## TASK GOAL
In the entries below, identify every line with the string "This" and copy it.
=== ENTRIES SHOWN ===
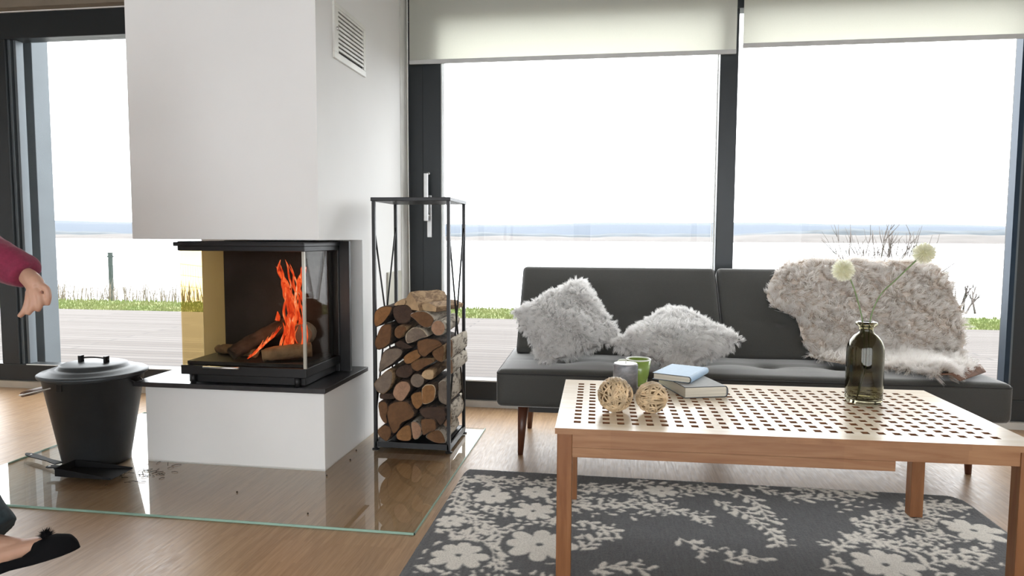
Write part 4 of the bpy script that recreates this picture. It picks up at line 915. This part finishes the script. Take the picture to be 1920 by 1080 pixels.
# sheepskin over the right back and seat
hide = empty('sheepskin_throw', (1.3, 3.6, 0.5)); tag(hide, 'cream grey sheepskin draped over the right backrest and seat', 'throw')
TOPS = 0.585
def path(s_, x):
    """point at distance s_ down from the top of the back, world"""
    if s_ < 0.05:
        a = (0.05-s_)/0.05; p = backpt(x, TOPS-0.03, 0.018); return p+Vector((0, 0.06*a, 0.012*math.sin(a*PI/2)+0.004))
    if s_ < 0.53:
        return backpt(x, TOPS-0.03-(s_-0.05)*1.14, 0.018)
    q_ = backpt(x, TOPS-0.03-0.48*1.14, 0.018); y_ = q_.y-(s_-0.53)
    return Vector((x, y_, 0.462+0.012*math.exp(-(s_-0.53)*14)))
LEFT = [(0.0, 0.98), (0.05, 0.90), (0.14, 0.835), (0.22, 0.80), (0.27, 0.83), (0.33, 0.93), (0.42, 0.955), (0.50, 0.97), (0.56, 0.985), (0.64, 1.03), (0.70, 1.10), (0.76, 1.20), (0.82, 1.30), (0.90, 1.385), (0.95, 1.41)]
RIGHT = [(0.0, 1.64), (0.05, 1.70), (0.14, 1.735), (0.27, 1.745), (0.42, 1.72), (0.53, 1.68), (0.60, 1.665), (0.66, 1.655), (0.72, 1.645), (0.80, 1.58), (0.88, 1.47), (0.95, 1.43)]
def itp(tab, s_):
    for (a, b_), (c, d_) in zip(tab[:-1], tab[1:]):
        if s_ <= c: return b_+(d_-b_)*(s_-a)/(c-a)
    return tab[-1][1]
SMAX = 0.93; HO = Vector(hide.location)
def skin_(off):
    def f_(u_, v_):
        s_ = u_*SMAX; x0_, x1_ = itp(LEFT, s_), itp(RIGHT, s_); x = x0_+(x1_-x0_)*v_
        x += 0.012*math.sin(s_*40)*(0.5-v_)
        p = path(s_, x); edge_ = min(1, 6*v_*(1-v_))
        nrm = Vector((0, -math.sin(ang), math.cos(ang))) if s_ < 0.5 else Vector((0, 0, 1))
        fold = 0.016*(0.5+0.5*math.sin(x*26+s_*3))*edge_
        return p+nrm*(off*edge_+fold)-HO
    return f_
mb = MB(); nu, nv_ = 70, 40; fn = skin_(0.012); g_ = [fn(i/nu, j/nv_) for i in range(nu+1) for j in range(nv_+1)]
mb.add(g_, [(i*(nv_+1)+j, (i+1)*(nv_+1)+j, (i+1)*(nv_+1)+j+1, i*(nv_+1)+j+1) for i in range(nu) for j in range(nv_)], 0, True)
mb.build('hide', simple('fur_hide', (0.72, 0.64, 0.57), 0.9), hide)
P1, N1 = sample(fn, 4000, 5)
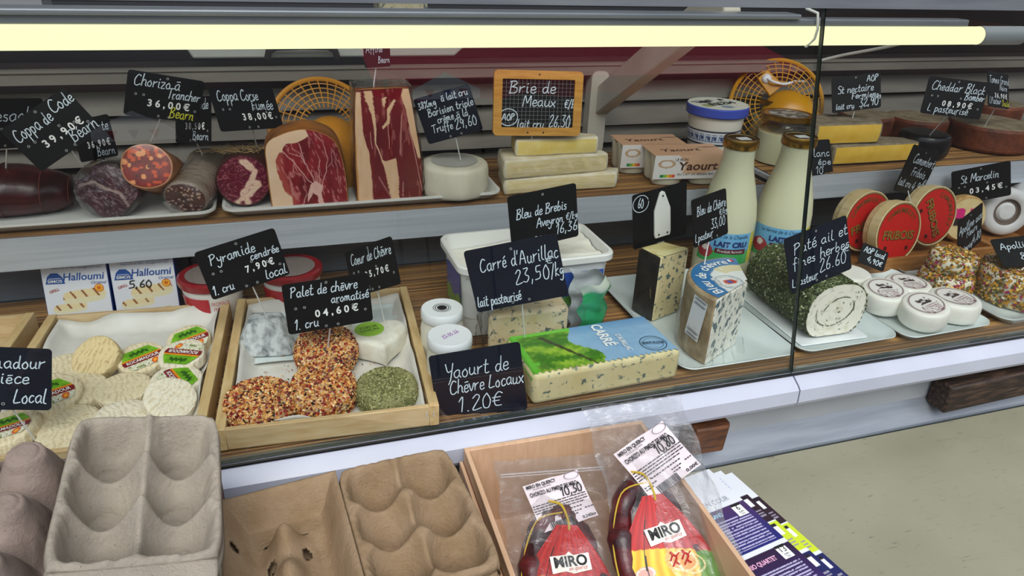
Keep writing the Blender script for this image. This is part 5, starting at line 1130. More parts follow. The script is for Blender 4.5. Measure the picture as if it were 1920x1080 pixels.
# ------------------------------------------------------------ brie wedges
m_rind = mat('brie_rind', '#e6dfc9', .65, '#d3c6a0', 40, bump=.5, bscale=90, bd=.002)
m_briep = mat('brie_paste', '#e8d9ae', .4, '#dcc88f', 36, (1, 1, 4), bump=.4, bscale=70, bd=.002)
def wedge(name, label, x, y, z, rz, poly, h, cuts, mats, group=None, tilt=0, bev=.003, amp=.0026, bulge=.002):
    t = thing(name, label, 'cheese', (x, y, z), rot=(tilt, 0, rz), group=group)
    m = MB().prism(poly, 0, h); n = len(poly); m.mi = [0, 0] + [1 if i in cuts else 0 for i in range(n)]
    o = m.build('cheese_body', mats, t, smooth=50); bm = bmesh.new(); bm.from_mesh(o.data)
    bmesh.ops.bevel(bm, geom=list(bm.edges), offset=bev, segments=2, affect='EDGES', profile=.6)
    bmesh.ops.triangulate(bm, faces=[f for f in bm.faces if len(f.verts) > 4])
    for _ in range(3): bmesh.ops.subdivide_edges(bm, edges=[e for e in bm.edges if e.calc_length() > .006], cuts=1, use_grid_fill=True)
    bm.normal_update(); sd = int(abs(x) * 1000) % 50
    for v in bm.verts:
        c = v.co; k = float(fbm(np.array([c.x * 1.0 + c.z * .7 + 2]), np.array([c.y + c.z * 1.3 + 2]), 40, sd, 3)[0]) - .5
        u_ = min(max(c.z / h, 0), 1); side = abs(v.normal.z) < .6
        c2 = c + v.normal * (k * amp + (bulge * math.sin(PI * u_) if side else 0))
        v.co = Vector((c2.x, c2.y, max(c2.z, 0)))
    bm.to_mesh(o.data); bm.free(); o.data.polygons.foreach_set('use_smooth', [True] * len(o.data.polygons)); return t
g_ = 'brie wedges stacked under the framed slate'
wedge('brie_wedge', 'bottom brie wedge of the stack, widest and reaching furthest right', .330, 1.026, ZS + .0002, -.02, [(0, .0), (.190, .004), (.205, .03), (.10, .075), (.01, .07)], .0262, (0, 1), [m_rind, m_briep], g_)
wedge('brie_wedge', 'middle brie wedge of the stack with the pin of the framed slate', .327, 1.022, ZS + .0268, .01, [(0, .0), (.180, .012), (.178, .03), (.09, .078), (.012, .07)], .0300, (0, 1), [m_rind, m_briep], g_)
wedge('brie_wedge', 'top brie wedge of the stack, smallest and yellowest', .350, 1.040, ZS + .0572, -.06, [(0, 0), (.136, .004), (.138, .022), (.06, .055), (.006, .05)], .0270, (0, 1, 4), [m_rind, mat('brie_paste_yellow', '#e9d68c', .4, '#dec468', 36, bump=.4, bscale=70)], g_)
for nm, (x0, z0, x1, z1, y) in (('wrap', (.33, .0, .50, .055, 1.0195)),):
    U, V = uv(40, 12); o = COL.objects['brie_wedge.001'] if 'brie_wedge.001' in COL.objects else None
    MB().grid(np.stack([-.004 + .188 * U, -.0035 + .014 * U + .0012 * np.sin(U * 40 + V * 4), .031 * V + .0004], -1)).build('film_wrap', m_film, o, smooth=180)

# ------------------------------------------------------------ yellow desk fans
m_yel = mat('yellow_fan_plastic', '#c98a2a', .35, '#bd7f22', 10, sss=.1)
m_yel2 = mat('deep_yellow_fan_plastic', '#cf9410', .35, '#c1870c', 10, sss=.1)
def fan(label, loc, rot, R, mt, g=(-.44, -.004)):
    t = thing('fan_cage', label, 'fan', loc, rot=rot, group='yellow plastic fans')
    m = MB(); m.tube([(R * math.cos(a), 0, R * math.sin(a)) for a in np.linspace(0, 2 * PI, 60, endpoint=False)], .0042, 8, closed=True); m.build('rim', mt, t)
    dep = lambda q: -.030 * (1 - q * q)
    for k in range(34):
        a = 2 * PI * k / 34; MB().tube([(R * q * math.cos(a), dep(q), R * q * math.sin(a)) for q in (.40, .55, .7, .85, 1)], .0011, 5).build('spoke', mt, t)
    for q in (.50, .60, .70, .80, .90): MB().tube([(R * q * math.cos(a), dep(q), R * q * math.sin(a)) for a in np.linspace(0, 2 * PI, 60, endpoint=False)], .0011, 5, closed=True).build('cage_ring', mt, t)
    MB().lathe([(R * .44, dep(.44)), (R * .40, dep(.4) - .006), (R * .25, -.044), (R * .1, -.048), (0, -.048)], 40, M=MX((0, 0, 0), (-PI / 2, 0, 0), (1, 1, 1)) @ Matrix.Scale(-1, 4, (0, 0, 1)) @ Matrix.Identity(4)).build('hub', mt, t) if False else None
    hz = -.30 * R
    rows = [[(R * q * math.cos(a) * (1.0 if math.sin(a) > 0 else 1.12), y, hz + R * q * math.sin(a) * (1.0 if math.sin(a) > 0 else 1.9)) for a in np.linspace(0, 2 * PI, 40, endpoint=False)] for q, y in ((.55, -.016), (.52, -.024), (.40, -.040), (.2, -.050), (.06, -.052), (0, -.052))]
    MB().grid(rows, closed=True).build('hub', mt, t, smooth=60)
    gx, gz = g[0] * R, g[1]; sg = 1 if gx > 0 else -1; gd = dep(.55)
    MB().prism([(-.012, .012), (.012, .012), (.016, -.030), (-.016, -.030)], gd - .006, gd + .004, M=Matrix.Translation((gx, 0, gz)) @ XZ).build('cord_bracket', mt, t, bevel=.002)
    MB().lathe([(0, .0), (.007, 0), (.0085, .003), (.005, .006), (0, .006)], 20, M=MX((gx, gd - .006, gz), (PI / 2, 0, 0))).build('grommet', m_lidw, t)
    MB().tube(smoothline([(gx, gd - .012, gz), (gx + sg * .004, gd - .016, gz - .014), (gx + sg * .018, gd - .008, gz - .030), (gx + sg * .040, gd + .010, gz - .040), (gx + sg * .060, gd + .03, gz - .055)], 6), .0026, 8).build('cord', m_lidw, t)
    return t
fan('pale yellow plastic fan cage behind the ham half', (.0700, 1.165, .2110), (-.42, -.22, .25), .082, m_yel, (-.50, -.012))
fan('bright yellow plastic fan cage behind the jars and milk bottles', (.9270, 1.185, .2220), (-.45, -.75, -.15), .086, m_yel2, (.15, .052))

# ------------------------------------------------------------ yoghurt packs, pot and jars
m_peach = mat('peach_card', '#d9ab86', .45)
def yo_pack(label, x, y, rz, front, wd=.130):
    t = thing('yoghurt_pack', label, 'pack', (x, y, ZS + .0006), rz, 'peach yoghurt packs'); dp, h = .062, .0515
    for i in range(4):
        c = thing('pot_dummy', '', '') if False else None
        px = (-.25 if i % 2 == 0 else .25) * wd * 1.02; py = (-.25 if i < 2 else .25) * dp * 1.0
        MB().lathe([(0, 0), (.0235, 0), (.0275, .006), (.0300, .045), (.031, .051), (.0, .051)], 30, M=MX((px, py, 0), sc=(1.0 if wd > .1 else .8, .52, 1))).build('yoghurt_pot', mat('yoghurt_pot_white', '#e3dcc2', .3, sss=.2), t)
    s_ = MB().box((0, 0, h + .0006), (wd, dp + .006, .0012)).build('card_top', m_peach, t, bevel=.0004)
    ftext('lettering', 'Yaourt', .022, mat('brown_print', '#4a2c1c', .5), s_, MX((-.01, -.004, h + .0014), (-PI / 2, 0, .06)), fit=.070, bold=.0002, shear=.15)
    MB().prism([(-.02, -.001), (.0, .002), (.03, .001), (.0, -.001)], 0, .0002, M=MX((.045, .012, h + .0013))).build('brush_mark', m_ink, s_)
    def fp(u, v):
        c = mixc('#d9ab86', '#e0b592', v); w_ = (u < .30 + .12 * np.sin(v * 3)) | (v < .46 + .25 * np.sin(u * 4 + 2.5)); c[w_] = hx('#e9e4df')
        d = np.hypot((u - .17) * 1.55, v - .64); c[np.abs(d - .15) < .03] = hx('#c9a37a'); ns = (v > .06) & (v < .20) & (u > .1) & (u < .30)
        for k, cc in enumerate(('#1f8a4d', '#7fb93b', '#f0c32d', '#ea8a2c', '#d8492c')): c[ns & (u >= .1 + .04 * k) & (u < .14 + .04 * k)] = hx(cc)
        return c
    f = panel('card_front', m_paint, t, wd, .041, 90, 40, fp, M=MX((0, -dp / 2 - .0035, .0325), (.05, 0, 0)))
    if front:
        br = mat('brown_print', '#4a2c1c', .5)
        ftext('lettering', 'LE BON', .0065, m_ink, f, MX((-.018, -.0003, .0130)), fit=.022)
        ftext('title_lettering', 'Yaourt', .020, br, f, MX((.012, -.0003, .001)), fit=.070, bold=.0004, shear=.1)
        ftext('lettering', 'AU LAIT DE BREBIS BIO', .0055, m_ink, f, MX((.010, -.0003, -.0125)), fit=.066)
    return t
yo_pack('peach yoghurt pack with large brown Yaourt lettering, the front one', .6520, 1.045, -.12, True)
yo_pack('peach yoghurt pack standing behind and left of the front pack', .6200, 1.115, -.12, False, .118)
t = thing('greek_yoghurt_pot', 'tall white pot with blue rim and Greek key band', 'pot', (.7570, 1.125, ZS), .2)
MB().lathe([(0, 0), (.040, 0), (.041, .003), (.0500, .098)], 48).build('pot_body', mat('pot_white', '#e2dfd2', .35), t)
l = MB().lathe([(.0535, .093), (.0550, .095), (.0550, .108), (.0535, .1098)], 56).build('blue_lid', mat('lid_blue', '#3f52b4', .35), t)
def ekz(u, v):
    x = u * np.cos(2 * PI * v); y = u * np.sin(2 * PI * v); c = np.zeros(u.shape + (3,)); c[:] = hx('#dfe0d0'); k = (np.abs(y - .42) < .2) & (fbm(x + 3, y + 3, 6, 3) > .50) & (np.abs(x) < .7); c[k] = hx('#26262b'); c[np.hypot(x + .55, y + .1) < .2] = hx('#9ca36f'); c[np.hypot(x + .05, y + .5) < .22] = hx('#8f9db0'); return c
U, V = uv(20, 70); A = 2 * PI * V
MB().grid(np.stack([U * .0535 * np.cos(A), U * .0535 * np.sin(A), .1100 - .0006 * (1 - U)], -1), 0, ekz(U, V)).build('lid_top', m_paint, l, smooth=180)
ftext('lettering', 'ΕΚΖΗ', .022, m_ink, l, MX((.006, -.004, .1104), (-PI / 2, 0, .0)), fit=.055, bold=.0006)
def greek(u, v):
    c = np.zeros(u.shape + (3,)); c[:] = hx('#dfe2e6'); fu = (u * 26) % 1; k = (v > .22) & (v < .78); c[k] = hx('#3c4b7a')
    m1 = k & (((np.abs(fu - .5) > .36) & (v > .3)) | ((v > .62) & (v < .72)) | ((np.abs(fu - .35) < .07) & (v > .30) & (v < .55)) | ((v > .30) & (v < .38) & (fu > .30) & (fu < .7))); c[m1] = hx('#c9d3e2')
    c[(v < .10)] = hx('#1f2740'); c[(v > .90)] = hx('#1f2740'); return c
U, V = uv(300, 24); A = 2 * PI * U; Rr = .0412 + (.042 + .026 * V) * .0928
MB().grid(np.stack([(Rr + .0004) * np.cos(A), (Rr + .0004) * np.sin(A), .044 + .026 * V], -1), 0, greek(U, V)).build('greek_band', m_paint, t, smooth=180)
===
## EXPECTED OUTPUT
Write part 4 of the bpy script that recreates this picture. It picks up at line 915. This part finishes the script. Take the picture to be 1920 by 1080 pixels.
Keep writing the Blender script for this image. This is part 5, starting at line 1130. More parts follow. The script is for Blender 4.5. Measure the picture as if it were 1920x1080 pixels.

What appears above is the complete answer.